**SOURCE EXCERPT**

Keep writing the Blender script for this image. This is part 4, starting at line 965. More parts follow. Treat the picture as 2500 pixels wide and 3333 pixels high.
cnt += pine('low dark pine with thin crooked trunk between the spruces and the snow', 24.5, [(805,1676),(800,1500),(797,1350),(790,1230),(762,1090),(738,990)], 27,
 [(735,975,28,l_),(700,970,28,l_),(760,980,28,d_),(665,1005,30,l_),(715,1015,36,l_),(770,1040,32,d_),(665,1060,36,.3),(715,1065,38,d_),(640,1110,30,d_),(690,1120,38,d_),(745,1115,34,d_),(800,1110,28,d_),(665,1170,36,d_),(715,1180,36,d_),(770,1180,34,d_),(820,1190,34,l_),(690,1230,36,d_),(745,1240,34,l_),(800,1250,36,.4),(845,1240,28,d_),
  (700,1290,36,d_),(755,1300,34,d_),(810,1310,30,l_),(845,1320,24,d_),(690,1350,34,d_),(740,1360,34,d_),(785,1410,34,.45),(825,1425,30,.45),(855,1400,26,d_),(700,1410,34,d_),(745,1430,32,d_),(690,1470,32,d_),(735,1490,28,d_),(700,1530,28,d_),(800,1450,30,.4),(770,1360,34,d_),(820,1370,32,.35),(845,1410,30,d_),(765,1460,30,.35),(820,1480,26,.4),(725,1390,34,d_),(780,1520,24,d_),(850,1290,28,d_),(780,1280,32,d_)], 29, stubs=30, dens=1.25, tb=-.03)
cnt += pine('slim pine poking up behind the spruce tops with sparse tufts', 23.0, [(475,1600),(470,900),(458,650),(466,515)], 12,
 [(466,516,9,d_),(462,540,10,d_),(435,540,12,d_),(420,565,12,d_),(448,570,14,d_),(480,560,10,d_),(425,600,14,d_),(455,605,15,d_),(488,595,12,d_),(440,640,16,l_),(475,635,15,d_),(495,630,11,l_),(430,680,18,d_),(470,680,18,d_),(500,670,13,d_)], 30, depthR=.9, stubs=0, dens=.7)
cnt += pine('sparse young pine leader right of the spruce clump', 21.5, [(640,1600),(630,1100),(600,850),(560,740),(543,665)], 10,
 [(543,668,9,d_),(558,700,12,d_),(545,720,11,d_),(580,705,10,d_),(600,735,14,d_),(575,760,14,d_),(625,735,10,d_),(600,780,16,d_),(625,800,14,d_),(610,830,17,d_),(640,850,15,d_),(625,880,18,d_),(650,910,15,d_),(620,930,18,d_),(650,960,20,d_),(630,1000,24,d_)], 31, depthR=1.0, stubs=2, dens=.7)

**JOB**
Give an exact copy of all the data shown above.

**TASK RESPONSE**
Keep writing the Blender script for this image. This is part 4, starting at line 965. More parts follow. Treat the picture as 2500 pixels wide and 3333 pixels high.
cnt += pine('low dark pine with thin crooked trunk between the spruces and the snow', 24.5, [(805,1676),(800,1500),(797,1350),(790,1230),(762,1090),(738,990)], 27,
 [(735,975,28,l_),(700,970,28,l_),(760,980,28,d_),(665,1005,30,l_),(715,1015,36,l_),(770,1040,32,d_),(665,1060,36,.3),(715,1065,38,d_),(640,1110,30,d_),(690,1120,38,d_),(745,1115,34,d_),(800,1110,28,d_),(665,1170,36,d_),(715,1180,36,d_),(770,1180,34,d_),(820,1190,34,l_),(690,1230,36,d_),(745,1240,34,l_),(800,1250,36,.4),(845,1240,28,d_),
  (700,1290,36,d_),(755,1300,34,d_),(810,1310,30,l_),(845,1320,24,d_),(690,1350,34,d_),(740,1360,34,d_),(785,1410,34,.45),(825,1425,30,.45),(855,1400,26,d_),(700,1410,34,d_),(745,1430,32,d_),(690,1470,32,d_),(735,1490,28,d_),(700,1530,28,d_),(800,1450,30,.4),(770,1360,34,d_),(820,1370,32,.35),(845,1410,30,d_),(765,1460,30,.35),(820,1480,26,.4),(725,1390,34,d_),(780,1520,24,d_),(850,1290,28,d_),(780,1280,32,d_)], 29, stubs=30, dens=1.25, tb=-.03)
cnt += pine('slim pine poking up behind the spruce tops with sparse tufts', 23.0, [(475,1600),(470,900),(458,650),(466,515)], 12,
 [(466,516,9,d_),(462,540,10,d_),(435,540,12,d_),(420,565,12,d_),(448,570,14,d_),(480,560,10,d_),(425,600,14,d_),(455,605,15,d_),(488,595,12,d_),(440,640,16,l_),(475,635,15,d_),(495,630,11,l_),(430,680,18,d_),(470,680,18,d_),(500,670,13,d_)], 30, depthR=.9, stubs=0, dens=.7)
cnt += pine('sparse young pine leader right of the spruce clump', 21.5, [(640,1600),(630,1100),(600,850),(560,740),(543,665)], 10,
 [(543,668,9,d_),(558,700,12,d_),(545,720,11,d_),(580,705,10,d_),(600,735,14,d_),(575,760,14,d_),(625,735,10,d_),(600,780,16,d_),(625,800,14,d_),(610,830,17,d_),(640,850,15,d_),(625,880,18,d_),(650,910,15,d_),(620,930,18,d_),(650,960,20,d_),(630,1000,24,d_)], 31, depthR=1.0, stubs=2, dens=.7)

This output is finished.